## DIRECTIVE
Write each line out exactly, leaving none out.

(Rows from a 3D scene dataset)
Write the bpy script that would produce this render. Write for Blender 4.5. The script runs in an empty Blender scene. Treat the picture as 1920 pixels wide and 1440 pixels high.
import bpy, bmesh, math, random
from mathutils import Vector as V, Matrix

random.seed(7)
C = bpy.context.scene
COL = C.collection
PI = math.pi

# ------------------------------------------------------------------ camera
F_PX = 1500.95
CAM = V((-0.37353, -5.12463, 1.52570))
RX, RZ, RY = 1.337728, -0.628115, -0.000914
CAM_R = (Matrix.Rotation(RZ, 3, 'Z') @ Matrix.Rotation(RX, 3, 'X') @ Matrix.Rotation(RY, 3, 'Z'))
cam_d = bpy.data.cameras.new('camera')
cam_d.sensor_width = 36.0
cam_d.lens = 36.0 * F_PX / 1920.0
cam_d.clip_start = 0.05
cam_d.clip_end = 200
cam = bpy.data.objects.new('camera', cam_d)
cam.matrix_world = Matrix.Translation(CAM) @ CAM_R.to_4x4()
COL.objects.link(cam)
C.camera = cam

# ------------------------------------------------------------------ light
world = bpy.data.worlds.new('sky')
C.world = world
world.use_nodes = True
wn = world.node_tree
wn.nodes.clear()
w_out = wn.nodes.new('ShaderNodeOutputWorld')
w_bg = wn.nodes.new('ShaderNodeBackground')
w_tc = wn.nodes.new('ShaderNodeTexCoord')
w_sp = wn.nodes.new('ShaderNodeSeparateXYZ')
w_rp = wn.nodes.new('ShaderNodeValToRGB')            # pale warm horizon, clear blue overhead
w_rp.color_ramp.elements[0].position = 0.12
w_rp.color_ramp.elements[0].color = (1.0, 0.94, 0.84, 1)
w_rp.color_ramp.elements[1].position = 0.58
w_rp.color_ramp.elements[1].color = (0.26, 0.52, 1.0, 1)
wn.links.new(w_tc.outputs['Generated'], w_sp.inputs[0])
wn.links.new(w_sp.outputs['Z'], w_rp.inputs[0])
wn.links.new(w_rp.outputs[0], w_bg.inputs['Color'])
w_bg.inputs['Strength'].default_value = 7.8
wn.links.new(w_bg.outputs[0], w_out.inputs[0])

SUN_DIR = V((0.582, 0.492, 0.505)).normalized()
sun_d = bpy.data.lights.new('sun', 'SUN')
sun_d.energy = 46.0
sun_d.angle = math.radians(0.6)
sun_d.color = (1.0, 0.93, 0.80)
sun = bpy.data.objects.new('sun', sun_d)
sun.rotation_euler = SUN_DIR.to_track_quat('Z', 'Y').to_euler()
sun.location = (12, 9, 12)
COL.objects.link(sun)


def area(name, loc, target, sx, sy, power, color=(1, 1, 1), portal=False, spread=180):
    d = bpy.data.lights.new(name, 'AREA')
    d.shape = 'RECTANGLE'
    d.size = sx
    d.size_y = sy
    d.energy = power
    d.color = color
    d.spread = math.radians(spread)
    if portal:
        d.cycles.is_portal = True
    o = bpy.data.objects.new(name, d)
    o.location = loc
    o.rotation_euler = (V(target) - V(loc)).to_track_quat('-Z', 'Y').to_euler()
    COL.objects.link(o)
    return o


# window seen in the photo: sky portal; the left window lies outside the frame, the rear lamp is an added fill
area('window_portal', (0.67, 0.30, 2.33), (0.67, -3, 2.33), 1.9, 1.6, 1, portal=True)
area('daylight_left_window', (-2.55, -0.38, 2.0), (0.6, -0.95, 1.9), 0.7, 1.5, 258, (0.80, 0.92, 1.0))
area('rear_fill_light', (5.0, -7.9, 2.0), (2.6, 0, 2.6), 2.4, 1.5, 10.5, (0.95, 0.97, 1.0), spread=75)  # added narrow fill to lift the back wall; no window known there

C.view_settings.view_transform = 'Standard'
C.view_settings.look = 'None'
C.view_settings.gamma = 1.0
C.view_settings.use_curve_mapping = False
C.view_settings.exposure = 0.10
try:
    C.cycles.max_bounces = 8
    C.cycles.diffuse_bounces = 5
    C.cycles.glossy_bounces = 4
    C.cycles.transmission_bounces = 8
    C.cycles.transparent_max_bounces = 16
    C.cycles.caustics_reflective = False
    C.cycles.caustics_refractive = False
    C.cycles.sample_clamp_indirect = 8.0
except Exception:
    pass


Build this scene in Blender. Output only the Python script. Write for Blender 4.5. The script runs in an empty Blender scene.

## THE COMPLETED TASK
Write the bpy script that would produce this render. Write for Blender 4.5. The script runs in an empty Blender scene. Treat the picture as 1920 pixels wide and 1440 pixels high.
import bpy, bmesh, math, random
from mathutils import Vector as V, Matrix

random.seed(7)
C = bpy.context.scene
COL = C.collection
PI = math.pi

# ------------------------------------------------------------------ camera
F_PX = 1500.95
CAM = V((-0.37353, -5.12463, 1.52570))
RX, RZ, RY = 1.337728, -0.628115, -0.000914
CAM_R = (Matrix.Rotation(RZ, 3, 'Z') @ Matrix.Rotation(RX, 3, 'X') @ Matrix.Rotation(RY, 3, 'Z'))
cam_d = bpy.data.cameras.new('camera')
cam_d.sensor_width = 36.0
cam_d.lens = 36.0 * F_PX / 1920.0
cam_d.clip_start = 0.05
cam_d.clip_end = 200
cam = bpy.data.objects.new('camera', cam_d)
cam.matrix_world = Matrix.Translation(CAM) @ CAM_R.to_4x4()
COL.objects.link(cam)
C.camera = cam

# ------------------------------------------------------------------ light
world = bpy.data.worlds.new('sky')
C.world = world
world.use_nodes = True
wn = world.node_tree
wn.nodes.clear()
w_out = wn.nodes.new('ShaderNodeOutputWorld')
w_bg = wn.nodes.new('ShaderNodeBackground')
w_tc = wn.nodes.new('ShaderNodeTexCoord')
w_sp = wn.nodes.new('ShaderNodeSeparateXYZ')
w_rp = wn.nodes.new('ShaderNodeValToRGB')            # pale warm horizon, clear blue overhead
w_rp.color_ramp.elements[0].position = 0.12
w_rp.color_ramp.elements[0].color = (1.0, 0.94, 0.84, 1)
w_rp.color_ramp.elements[1].position = 0.58
w_rp.color_ramp.elements[1].color = (0.26, 0.52, 1.0, 1)
wn.links.new(w_tc.outputs['Generated'], w_sp.inputs[0])
wn.links.new(w_sp.outputs['Z'], w_rp.inputs[0])
wn.links.new(w_rp.outputs[0], w_bg.inputs['Color'])
w_bg.inputs['Strength'].default_value = 7.8
wn.links.new(w_bg.outputs[0], w_out.inputs[0])

SUN_DIR = V((0.582, 0.492, 0.505)).normalized()
sun_d = bpy.data.lights.new('sun', 'SUN')
sun_d.energy = 46.0
sun_d.angle = math.radians(0.6)
sun_d.color = (1.0, 0.93, 0.80)
sun = bpy.data.objects.new('sun', sun_d)
sun.rotation_euler = SUN_DIR.to_track_quat('Z', 'Y').to_euler()
sun.location = (12, 9, 12)
COL.objects.link(sun)


def area(name, loc, target, sx, sy, power, color=(1, 1, 1), portal=False, spread=180):
    d = bpy.data.lights.new(name, 'AREA')
    d.shape = 'RECTANGLE'
    d.size = sx
    d.size_y = sy
    d.energy = power
    d.color = color
    d.spread = math.radians(spread)
    if portal:
        d.cycles.is_portal = True
    o = bpy.data.objects.new(name, d)
    o.location = loc
    o.rotation_euler = (V(target) - V(loc)).to_track_quat('-Z', 'Y').to_euler()
    COL.objects.link(o)
    return o


# window seen in the photo: sky portal; the left window lies outside the frame, the rear lamp is an added fill
area('window_portal', (0.67, 0.30, 2.33), (0.67, -3, 2.33), 1.9, 1.6, 1, portal=True)
area('daylight_left_window', (-2.55, -0.38, 2.0), (0.6, -0.95, 1.9), 0.7, 1.5, 258, (0.80, 0.92, 1.0))
area('rear_fill_light', (5.0, -7.9, 2.0), (2.6, 0, 2.6), 2.4, 1.5, 10.5, (0.95, 0.97, 1.0), spread=75)  # added narrow fill to lift the back wall; no window known there

C.view_settings.view_transform = 'Standard'
C.view_settings.look = 'None'
C.view_settings.gamma = 1.0
C.view_settings.use_curve_mapping = False
C.view_settings.exposure = 0.10
try:
    C.cycles.max_bounces = 8
    C.cycles.diffuse_bounces = 5
    C.cycles.glossy_bounces = 4
    C.cycles.transmission_bounces = 8
    C.cycles.transparent_max_bounces = 16
    C.cycles.caustics_reflective = False
    C.cycles.caustics_refractive = False
    C.cycles.sample_clamp_indirect = 8.0
except Exception:
    pass


Build this scene in Blender. Output only the Python script. Write for Blender 4.5. The script runs in an empty Blender scene.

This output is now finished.